Der Ladenbesitzer habe ihr gegenüber den Rauswurf damit begründet, dass es Diebstähle durch Flüchtlinge in seinem Geschäft gegeben habe, sagt Ursula Zitzler. Für sie ist klar: „Natürlich ist das denkbar. Man darf auch von seinem Hausrecht Gebrauch machen, wenn sich jemand daneben benimmt. Aber doch nicht bei einem Kunden aufgrund seiner Hautfarbe.“Man höre zwar auch in Ostfildern immer mal wieder kritische Anmerkungen über Flüchtlinge oder den Einsatz des Freundeskreises Asyl, aber einen solchen Vorfall habe sie „glücklicherweise bisher noch nicht mitbekommen“.

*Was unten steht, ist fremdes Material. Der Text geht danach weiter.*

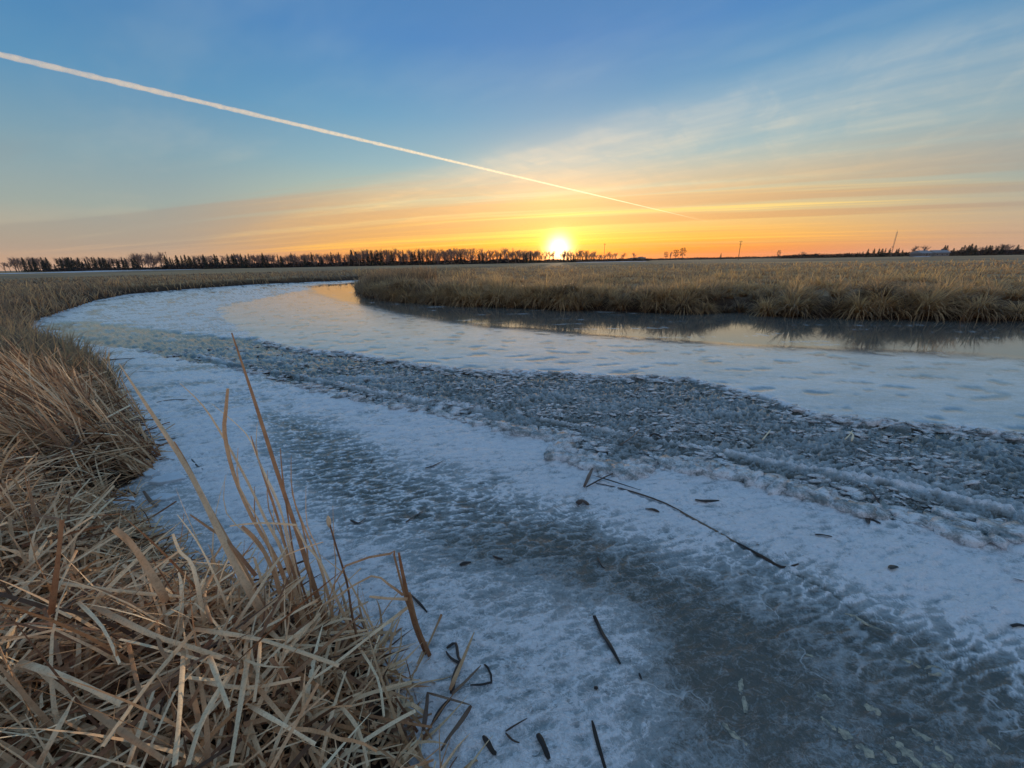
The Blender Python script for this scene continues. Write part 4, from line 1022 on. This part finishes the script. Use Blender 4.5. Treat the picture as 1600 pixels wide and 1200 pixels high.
def pine(seed):
    r = random.Random(seed); V = []; F = []
    for k in range(150):
        z = r.uniform(.35, 1.0); rad = .26 * math.sqrt(max(.02, 1 - ((z - .62) / .42) ** 2)) * r.uniform(.4, 1.0); a = r.uniform(0, 6.28)
        c = np.array([math.cos(a) * rad, math.sin(a) * rad, z])
        for j in range(3):
            i = len(V); V += [tuple(c + np.array([r.uniform(-.05, .05), r.uniform(-.05, .05), r.uniform(-.03, .03)])) for _ in range(3)]; F.append((i, i + 1, i + 2))
    Vt, Ft = tube([(0, 0, -.02), (0.01, 0, .5), (-.01, 0, .92)], [.02, .014, .004], 5)
    return mesh('crown', V, F), mesh('trunk', Vt, Ft)
SPR = [spruce(i, [1, .75, 1.3, .9, 1.1][i % 5], [0, .1, 0, .25, .05][i % 5]) for i in range(6)]
BARE = [bare(20 + i, [.45, .7, .35, .6][i % 4], [.9, .7, 1.0, .8][i % 4]) for i in range(6)]
PINE = [pine(40 + i) for i in range(3)]
for c, t in SPR + PINE: c.materials.append(M_NEEDLE); t.materials.append(M_BARK)
for c, t in BARE: c.materials.append(M_TWIG); t.materials.append(M_BARK)
def base_z(x, y): return float(land_h(np.array([x]), np.array([y]))[0][0])
tree_count = 0
def tree(kind, px, top, Y, label, group=None, wide=1.0):
    global tree_count
    src = {'spruce': SPR, 'bare': BARE, 'pine': PINE}[kind]; c, t = src[tree_count % len(src)]; tree_count += 1
    tp = px_y(px, top, Y); gz = 0.62
    # foot lies straight below the top
    nm = {'spruce': 'spruce_tree', 'bare': 'bare_tree', 'pine': 'pine_tree'}[kind]
    o = thing(nm, label, 'tree', (tp.x, tp.y, gz), group)
    h = max(1.5, tp.z - gz)
    wd_ = h * wide * {'spruce': 1.25, 'bare': 1.2, 'pine': 1.15}[kind] * random.uniform(.8, 1.25)
    s = (wd_, wd_, h)
    o.scale = s; o.rotation_euler = (0, 0, random.uniform(0, 6.28))
    obj(c.name.split('.')[0], c, None, o); obj('trunk', t, None, o)
def row(x0, x1, step, kind, top0, top1, Y, label, group, wide=1.0):
    x = x0; k_ = 0
    while x < x1:
        f = (x - x0) / max(1, x1 - x0); amp = random.random()
        k_ += 1
        tree(kind, x, top0 + (top1 - top0) * f + amp * amp * 12 - 3.5, Y * random.uniform(.94, 1.08), ordinal(k_) + ' from left: ' + label, group, wide)
        x += step * (.62 if kind == 'bare' else .8) * random.uniform(.4, 1.6)
row(2, 30, 8, 'bare', 402, 402, 330, 'wispy bare tree at the far left edge', 'bare trees at the far left')
row(33, 78, 8.5, 'spruce', 404, 405, 300, 'dark spruce in the short leftmost row', 'leftmost spruces')
row(36, 76, 8, 'bare', 401, 402, 340, 'faint bare tree behind the leftmost spruces', 'bare trees behind the leftmost spruces')
row(84, 200, 6.0, 'spruce', 405, 404, 310, 'small spruce in the long row above the snow strip', 'spruces above the snow strip')
row(90, 205, 8, 'bare', 401, 400, 350, 'faint bare tree behind the long spruce row at left', 'bare trees behind the long spruce row')
row(205, 222, 8, 'spruce', 404, 403, 310, 'dark spruce beside the pale rounded bare trees', 'spruces beside the rounded bare trees')
row(210, 252, 7, 'bare', 394, 393, 320, 'pale tall rounded bare tree left of the leaning thin mast', 'rounded bare trees at left', .9)
row(256, 372, 6.5, 'spruce', 401, 399, 300, 'ragged spruce in the row right of the thin mast', 'ragged spruces right of the thin mast')
row(300, 372, 9, 'bare', 398, 396, 340, 'thin bare tree among the ragged spruces', 'bare trees among the ragged spruces')
row(360, 560, 5.0, 'bare', 398, 396, 300, 'bushy bare tree in the dense belt left of the bend', 'bushy bare trees of the dense belt')
row(375, 560, 13, 'spruce', 398, 396, 290, 'spruce poking out of the dense dark belt', 'spruces of the dense belt')
row(548, 720, 6.0, 'spruce', 391, 397, 290, 'pointed spruce in the belt above the river point', 'pointed spruces above the river point')
row(555, 830, 7, 'bare', 388, 386, 300, 'bare tree silhouetted against the orange sky left of the sun', 'bare trees left of the sun')
row(720, 850, 11, 'spruce', 397, 398, 300, 'small spruce among the bare trees just left of the sun', 'small spruces left of the sun')
row(790, 866, 7, 'bare', 391, 392, 320, 'glowing bare tree right beside the sun', 'bare trees beside the sun')
row(882, 930, 7, 'spruce', 399, 399, 320, 'little spruce just right of the sun', 'little spruces right of the sun')
row(880, 992, 7, 'bare', 388, 396, 330, 'sparse bare tree right of the sun by the tall pole', 'sparse bare trees right of the sun')
tree('bare', 702, 383, 300, 'tallest bare tree in the belt left of the sun', None, .9)
tree('bare', 752, 384, 300, 'thin spiky bare tree nearest left of the sun glow', None, .5)
tree('pine', 1041, 393, 330, 'left small pine of the isolated trio right of the sun', None, .8)
tree('bare', 1049, 391, 330, 'bare tree in the middle of the isolated trio right of the sun', None, .7)
tree('pine', 1057, 390, 330, 'dense pine of the isolated group right of the sun')
tree('pine', 1068, 387, 330, 'tallest rightmost pine of the isolated group right of the sun')
tree('spruce', 1127, 395, 340, 'lone little spruce between the isolated group and the utility pole')
tree('pine', 1218, 391, 330, 'dark round-topped pine alone right of the utility pole', None, .9)
tree('bare', 1257, 391, 350, 'low wide bare tree right of the round-topped pine', None, 1.3)
row(1340, 1420, 9, 'spruce', 392, 390, 280, 'low dark evergreen around the tall mast', 'evergreens near the tall mast', 1.3)
tree('bare', 1431, 382, 270, 'wide bare tree above the house roofs, left one', None, 1.1)
tree('bare', 1448, 381, 275, 'wide bare tree above the house roofs, right one', None, 1.1)
row(1478, 1600, 9, 'spruce', 386, 385, 250, 'evergreen in the thick right hedge', 'evergreens of the right hedge', 1.4)
row(1515, 1600, 12, 'bare', 381, 382, 255, 'bare tree standing up from the right hedge', 'bare trees of the right hedge')
tree('spruce', 1520, 380, 240, 'tallest evergreen of the thick right hedge', None, 1.0)

# undergrowth below the tree rows
def scrub(name, x0, x1, htop, Y, n, label, tone, seed=0):
    r = np.random.default_rng(seed); a = px_y(x0, 405, Y); b_ = px_y(x1, 405, Y)
    s = r.uniform(0, 1, n); x = a.x + (b_.x - a.x) * s; y = Y + r.uniform(-12, 12, n)
    hh = htop * (0.55 + 0.6 * fbm(x * .07, x * 0 + seed, 161, 4)); hh = np.clip(hh, .3, None)
    z = .55 + r.uniform(0, 1, n) ** 1.2 * hh
    w_ = r.uniform(.25, .8, n)
    d = r.normal(0, 1, (n, 3, 3)) * w_[:, None, None]; V = np.stack([x, y, z], -1)[:, None, :] + d * np.array([1, .6, .5])
    V[..., 2] = np.maximum(V[..., 2], .3)
    obj(name, mesh(name, V.reshape(-1, 3), np.arange(n * 3).reshape(-1, 3)), tone, kind='stuff', label=label, cat='undergrowth')
M_SCRUB = plain('scrub', (0.045, 0.036, 0.034), .95, .05, .4, .3)
scrub('undergrowth', 255, 580, 5.2, 300, 26000, 'dark tangle of undergrowth beneath the dense tree belt left of the bend', M_SCRUB, 1)
scrub('undergrowth', 570, 820, 5.0, 300, 20000, 'dark undergrowth beneath the trees above the river point', M_SCRUB, 2)
scrub('undergrowth', 80, 260, 2.8, 305, 7000, 'thin undergrowth beneath the long spruce row at left', M_SCRUB, 3)
scrub('undergrowth', 815, 1010, 3.4, 330, 9000, 'low sparse undergrowth below the sun', M_SCRUB, 4)
scrub('undergrowth', 1225, 1430, 4.2, 300, 12000, 'low dark hedge left of the farmhouses', M_SCRUB, 5)
scrub('undergrowth', 1470, 1680, 5.0, 250, 14000, 'thick dark hedge at the far right', M_SCRUB, 6)
scrub('undergrowth', 1000, 1230, 3.0, 420, 9000, 'thin line of brush on the horizon right of the sun', M_SCRUB, 7)

# ------------------------------------------------------------------ poles, mast, houses
M_POLE = plain('weathered_pole', (0.07, 0.055, 0.05), .85, .1); M_STEEL = plain('galvanised_steel', (.12, .11, .11), .5, .4, metal=.5)
def pole(px, top, Y, label, arms=((.94, 1.1),), w_=.14):
    tp = px_y(px, top, Y); h = tp.z - .5
    o = thing('utility_pole', label, 'utility pole', (tp.x, tp.y, .5))
    V, F = tube([(0, 0, 0), (0, 0, h)], [w_, w_ * .7], 8); obj('post', mesh('post', V, F), M_POLE, o)
    for f, L in arms:
        obj('crossarm', mesh('crossarm', *box(-L, L, -.06, .06, h * f - .07, h * f + .07)), M_POLE, o)
        for q in (-.85, 0.0, .85):
            Vi, Fi = tube([(q * L, 0, h * f + .072), (q * L, 0, h * f + .3)], [.06, .04], 6); obj('insulator', mesh('insulator', Vi, Fi), M_STEEL, o)
pole(1158, 376, 230, 'wooden utility pole standing alone on the horizon right of the sun', ((.95, .9), (.80, .7)), .17)
pole(945, 380, 260, 'thin dark utility pole just right of the sun', ((.93, .7),), .15)
pole(258, 393, 280, 'thin pale utility pole rising from the left spruces', ((.95, .5),), .14)
def mast(px, top, Y):
    tp = px_y(px, top, Y); h = tp.z - .6; o = thing('radio_mast', 'tall thin lattice mast behind the low hedge, left of the farmhouses', 'mast', (tp.x, tp.y, .6))
    for k in range(3):
        a = k * 2.094; V, F = tube([(.3 * math.cos(a), .3 * math.sin(a), 0), (.3 * math.cos(a), .3 * math.sin(a), h)], [.05, .05], 5); obj('leg', mesh('leg', V, F), M_STEEL, o)
    n = 18; parts = []
    for i in range(n):
        for k in range(3):
            a, b_ = k * 2.094, (k + 1) * 2.094; z0, z1 = h * i / n, h * (i + 1) / n
            parts.append(tube([(.3 * math.cos(a), .3 * math.sin(a), z0), (.3 * math.cos(b_), .3 * math.sin(b_), z1)], [.03, .03], 3))
    obj('bracing', mesh('bracing', *join(parts)), M_STEEL, o)
    obj('antenna', mesh('antenna', *box(-1.0, .1, -.1, .1, h * .40, h * .40 + .25)), M_STEEL, o)
    V, F = tube([(0, 0, h), (0, 0, h + 1.2)], [.05, .03], 5); obj('lightning_rod', mesh('lightning_rod', V, F), M_STEEL, o)
mast(1402, 362, 230)
M_WALL = plain('house_wall', (.17, .17, .18), .8); M_ROOFS = plain('snowy_roof', (.26, .28, .31), .6); M_ROOFD = plain('dark_roof', (.07, .06, .06), .8); M_WIN = plain('window_glass', (.03, .035, .045), .1, .6, .1)
def house(px, base, Y, w_, d_, hw, hr, roof_m, label, rot=0.1, nwin=3):
    p = px_y(px, base, Y); o = thing('farmhouse', label, 'house', (p.x, p.y, .5)); o.rotation_euler = (0, 0, rot)
    obj('wall', mesh('wall', *box(-w_, w_, -d_, d_, 0, hw)), M_WALL, o)
    V = [(-w_ - .4, -d_ - .4, hw), (w_ + .4, -d_ - .4, hw), (w_ + .4, d_ + .4, hw), (-w_ - .4, d_ + .4, hw), (-w_ - .4, 0, hw + hr), (w_ + .4, 0, hw + hr)]
    me = bpy.data.meshes.new('roof'); me.from_pydata([(a, b_, c + .01) for a, b_, c in V], [], [(0, 1, 5, 4), (2, 3, 4, 5), (0, 4, 3), (1, 2, 5), (0, 3, 2, 1)]); rf = obj('roof', me, roof_m, o)
    obj('chimney', mesh('chimney', *box(w_ * .4, w_ * .4 + .6, -.3, .3, hw + hr * .5, hw + hr + .7)), M_WALL, rf)
    for k in range(nwin):
        x = -w_ + (k + .5) * 2 * w_ / nwin
        f = obj('window', mesh('window', *box(x - .55, x + .55, -d_ - .06, -d_ - .003, hw * .35, hw * .75)), M_ROOFS, o)
        obj('pane', mesh('pane', *box(x - .42, x + .42, -d_ - .07, -d_ - .062, hw * .39, hw * .71)), M_WIN, f)
    obj('door', mesh('door', *box(-.5, .5, -d_ - .05, -d_ - .004, 0, 2)), M_ROOFD, o) if nwin == 2 else None
house(1438, 400, 235, 3.6, 3, 1.9, 1.6, M_ROOFS, 'snow-roofed farmhouse behind the hedge, the left of two', .15, 2)
house(1464, 399, 240, 3.9, 3, 2.1, 1.5, M_ROOFS, 'snow-roofed farmhouse behind the hedge, the right of two', -.1, 3)
def elevator(px, top, Y, w_, label):
    tp = px_y(px, top, Y); h = tp.z - .5; o = thing('grain_elevator', label, 'grain elevator', (tp.x, tp.y, .5))
    obj('wall', mesh('wall', *box(-w_, w_, -w_, w_, 0, h * .8)), M_WALL, o)
    obj('head_house', mesh('head_house', *box(-w_ * .5, w_ * .5, -w_ * .5, w_ * .5, h * .8 + .01, h)), M_WALL, o)
elevator(988, 402.5, 900, 7, 'grey-violet grain elevator on the horizon, the left of two')
elevator(1001, 401, 900, 9, 'grey-violet grain elevator on the horizon, the right of two')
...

Der Ladeninhaber beklagt häufige Diebstähle

Beim Ladeninhaber klingt die Geschichte ganz anders. „Ich habe niemanden beleidigt oder angegriffen“, sagt er gegenüber unserer Zeitung. Der Kunde sei hereingekommen, habe sich aber nicht auf Deutsch verständlich machen können. „Wenn jemand sich nicht artikulieren kann, kann ich ihm schwer helfen“, so der Geschäftsmann, der sich ebenfalls auf Zeugen für seine Version beruft. Irgendwann sei er skeptisch geworden und habe deshalb auf Englisch gesagt, der Mann solle den Laden verlassen – „die Hautfarbe habe ich mit keinem Wort erwähnt“. Kurz darauf sei plötzlich die Polizei mit einem Großaufgebot vor der Tür gestanden. „Der Mann hat den Beamten sogar erzählt, ich sei handgreiflich geworden“, sagt der Ladeninhaber. Inzwischen verstehe er die Welt nicht mehr – er bekomme sogar Besuch von Leuten, die ihn auf den Vorfall ansprächen und ihm Vorwürfe machten.

Den Hintergrund für seine vorsichtige Haltung räumt der Betreiber allerdings ein: „Es hat hier in der Vergangenheit sehr viele Diebstähle durch Flüchtlinge gegeben.“ Er habe sich deshalb sogar schon an die Stadt Ostfildern gewandt, ohne dass die etwas unternommen habe. Den entstehenden Schaden ersetze niemand. Häufig sei er allein im Laden, dann könne er die Täter, die meist zu mehreren als vermeintliche Kunden auftauchten, nicht komplett im Auge behalten. Deshalb werde er skeptisch, wenn jemand nicht genau sagen könne, was er wolle.

Die betroffene Familie verweist darauf, dass der Mann aus Sri Lanka ausreichend Deutsch spreche, um sich verständlich zu machen. Wie sie weiter vorgehen wird, ist noch offen. Sie will jetzt zunächst einmal die Ermittlungen der Polizei abwarten und dann entscheiden, was sie tut. Der Valentinstag, soviel steht zumindest fest, ist für alle Beteiligten völlig anders verlaufen als vorher erwartet.